Push Is On to Add Time to School

There’s a movement on to lengthen the school day, according to Education Week:

About 50 6th graders at Roger Williams Middle School hiked with the Audubon Society during a class period last week, examining plant and insect species and cataloging birds from a nearby urban park. For another period, they gathered water samples aboard a boat on Narragansett Bay.

Those experiences were part of their new 7th-period class, which adds an extra hour to the school day, five days a week, focused on building student competency and a deeper understanding of the STEM subjects—science, technology, engineering, and math. For two of those weekly periods, the students venture outside the walls of the Providence, R.I., school for field-based learning experiences led by their teacher in conjunction with community providers.

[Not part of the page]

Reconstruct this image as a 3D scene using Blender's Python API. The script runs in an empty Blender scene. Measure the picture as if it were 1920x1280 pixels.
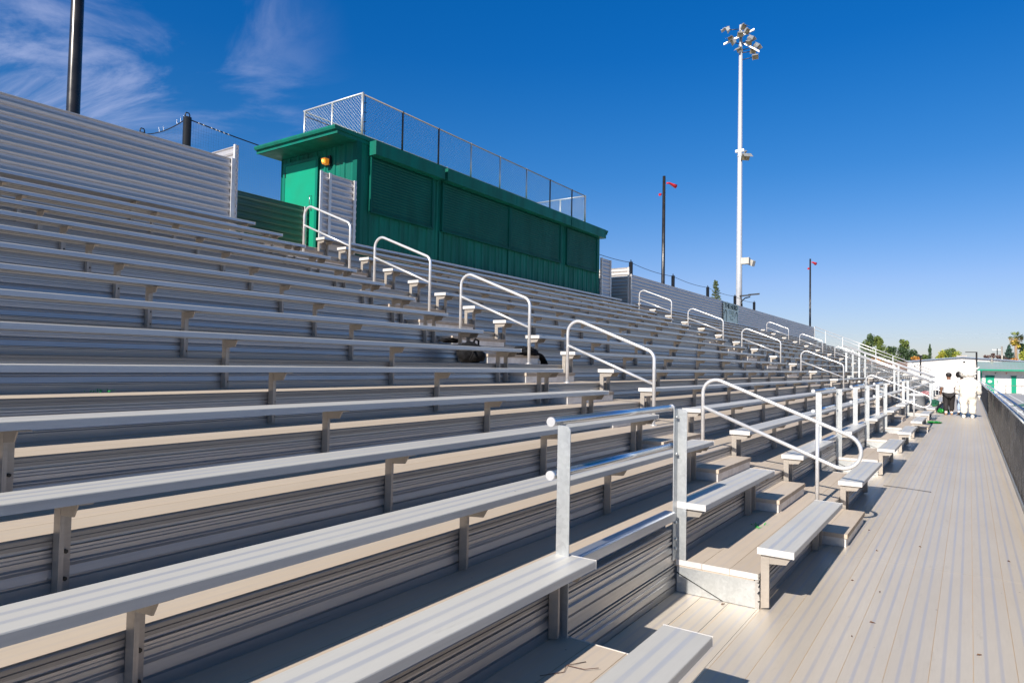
import bpy, bmesh, math, random
from mathutils import Vector, Matrix, noise
random.seed(7)
R = math.radians
scene = bpy.context.scene
COL = scene.collection

# ------------------------------------------------------------------ camera
cam_d = bpy.data.cameras.new('camera')
cam_d.sensor_width = 36.0
cam_d.lens = 23.388
cam_d.clip_start = 0.05
cam_d.clip_end = 3000
cam = bpy.data.objects.new('camera', cam_d)
COL.objects.link(cam)
cam.matrix_world = Matrix(((0.8237895, 0.0039523, 0.5668820, 0.9909394),
                           (0.5665935, -0.0383947, -0.8231025, 0.0),
                           (0.0185121, 0.9992548, -0.0338685, 1.6790363),
                           (0, 0, 0, 1)))
scene.camera = cam

# ------------------------------------------------------------------ light
SUN_EL = R(34.9)
world = bpy.data.worlds.new("World")
scene.world = world
world.use_nodes = True
wn, wl = world.node_tree.nodes, world.node_tree.links
wn.clear()

def mk(nt, typ, **kw):
    n = nt.nodes.new(typ)
    for k, v in kw.items():
        setattr(n, k, v)
    return n

def math_node(nt, op, a, b=None, c=None, clamp=False):
    n = nt.nodes.new('ShaderNodeMath')
    n.operation = op
    n.use_clamp = clamp
    for i, v in enumerate((a, b, c)):
        if v is None:
            continue
        if isinstance(v, (int, float)):
            n.inputs[i].default_value = v
        else:
            nt.links.new(v, n.inputs[i])
    return n.outputs[0]

def build_world():
    nt = world.node_tree
    out = mk(nt, 'ShaderNodeOutputWorld')
    bg = mk(nt, 'ShaderNodeBackground')
    sky = mk(nt, 'ShaderNodeTexSky')
    sky.sky_type = 'NISHITA'
    sky.sun_disc = False
    sky.sun_elevation = SUN_EL
    sky.sun_rotation = R(180)
    sky.altitude = 50
    sky.air_density = 1.0
    sky.dust_density = 0.25
    sky.ozone_density = 2.2
    geo = mk(nt, 'ShaderNodeTexCoord')
    sep = mk(nt, 'ShaderNodeSeparateXYZ')
    nt.links.new(geo.outputs['Generated'], sep.inputs[0])
    x, y, z = sep.outputs
    # deep polarised blue: saturate high up
    hs = mk(nt, 'ShaderNodeHueSaturation')
    nt.links.new(sky.outputs[0], hs.inputs['Color'])
    satv = mk(nt, 'ShaderNodeMapRange')
    nt.links.new(z, satv.inputs[0])
    satv.inputs[1].default_value = 0.03
    satv.inputs[2].default_value = 0.42
    satv.inputs[3].default_value = 1.0
    satv.inputs[4].default_value = 1.40
    nt.links.new(satv.outputs[0], hs.inputs['Saturation'])
    hs.inputs['Value'].default_value = 1.0
    # thin cirrus high in the west, drawn in sky direction space
    zz = math_node(nt, 'ADD', z, 0.12)
    u = math_node(nt, 'DIVIDE', x, zz)
    v = math_node(nt, 'DIVIDE', y, zz)
    comb = mk(nt, 'ShaderNodeCombineXYZ')
    nt.links.new(u, comb.inputs[0])
    nt.links.new(v, comb.inputs[1])
    mp = mk(nt, 'ShaderNodeMapping')
    mp.inputs['Rotation'].default_value = (0, 0, R(-60))
    mp.inputs['Scale'].default_value = (0.9, 1.8, 1)
    mp.inputs['Location'].default_value = (4.2, 9.7, 0)
    nt.links.new(comb.outputs[0], mp.inputs[0])
    n1 = mk(nt, 'ShaderNodeTexNoise')
    n1.inputs['Scale'].default_value = 1.8
    n1.inputs['Detail'].default_value = 9
    n1.inputs['Roughness'].default_value = 0.62
    n1.inputs['Distortion'].default_value = 1.1
    nt.links.new(mp.outputs[0], n1.inputs['Vector'])
    n2 = mk(nt, 'ShaderNodeTexNoise')
    n2.inputs['Scale'].default_value = 0.9
    n2.inputs['Detail'].default_value = 3
    nt.links.new(mp.outputs[0], n2.inputs['Vector'])
    c1 = mk(nt, 'ShaderNodeMapRange')
    c1.interpolation_type = 'SMOOTHSTEP'
    nt.links.new(n1.outputs['Fac'], c1.inputs[0])
    c1.inputs[1].default_value = 0.42
    c1.inputs[2].default_value = 0.74
    c2 = mk(nt, 'ShaderNodeMapRange')
    c2.interpolation_type = 'SMOOTHSTEP'
    nt.links.new(n2.outputs['Fac'], c2.inputs[0])
    c2.inputs[1].default_value = 0.36
    c2.inputs[2].default_value = 0.62
    # region: towards -X
    dp = mk(nt, 'ShaderNodeVectorMath', operation='DOT_PRODUCT')
    nrm = Vector((-0.885, 0.36, 0.34)).normalized()
    nt.links.new(geo.outputs['Generated'], dp.inputs[0])
    dp.inputs[1].default_value = nrm
    reg = mk(nt, 'ShaderNodeMapRange')
    reg.interpolation_type = 'SMOOTHSTEP'
    nt.links.new(dp.outputs['Value'], reg.inputs[0])
    reg.inputs[1].default_value = 0.945
    reg.inputs[2].default_value = 1.0
    m = math_node(nt, 'MULTIPLY', c1.outputs[0], c2.outputs[0])
    m = math_node(nt, 'MULTIPLY', m, reg.outputs[0])
    m = math_node(nt, 'MULTIPLY', m, 0.52, clamp=True)
    mix = mk(nt, 'ShaderNodeMixRGB')
    ramp = mk(nt, 'ShaderNodeValToRGB')
    nt.links.new(z, ramp.inputs[0])
    ramp.color_ramp.elements[0].position = 0.0
    ramp.color_ramp.elements[0].color = (0.80, 0.80, 1.02, 1)
    ramp.color_ramp.elements[1].position = 0.78
    ramp.color_ramp.elements[1].color = (1.7, 1.15, 0.85, 1)
    for p_, c_ in ((0.53, (0.14, 1.12, 1.55, 1)), (0.12, (0.82, 0.88, 1.20, 1)), (0.27, (0.42, 0.90, 1.28, 1))):
        e = ramp.color_ramp.elements.new(p_); e.color = c_
    grade = mk(nt, 'ShaderNodeMixRGB', blend_type='MULTIPLY')
    grade.inputs[0].default_value = 1
    nt.links.new(hs.outputs[0], grade.inputs[1])
    nt.links.new(ramp.outputs[0], grade.inputs[2])
    nt.links.new(m, mix.inputs[0])
    nt.links.new(grade.outputs[0], mix.inputs[1])
    mix.inputs[2].default_value = (6.4, 7.0, 10.0, 1)
    nt.links.new(mix.outputs[0], bg.inputs['Color'])
    bg.inputs['Strength'].default_value = 0.06
    nt.links.new(bg.outputs[0], out.inputs['Surface'])
build_world()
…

On the other days, the 7th period is reserved for an added hour of instruction related to the experiences they have off campus, taught by their teacher and an AmeriCorps member. Last week, students spent the extra in-class periods classifying the insect and plant species they found on their hike and peering through microscopes to look for plankton in the water samples they collected.

Providence’s expanded-school-day pilot is a partnership between the school district and the Providence After School Alliance, a nonprofit that manages after-school programs for low-income students in that city. Their efforts come alongside growing national interest in expanded learning time, or adding time to the school calendar as a way to help low-performing students catch up.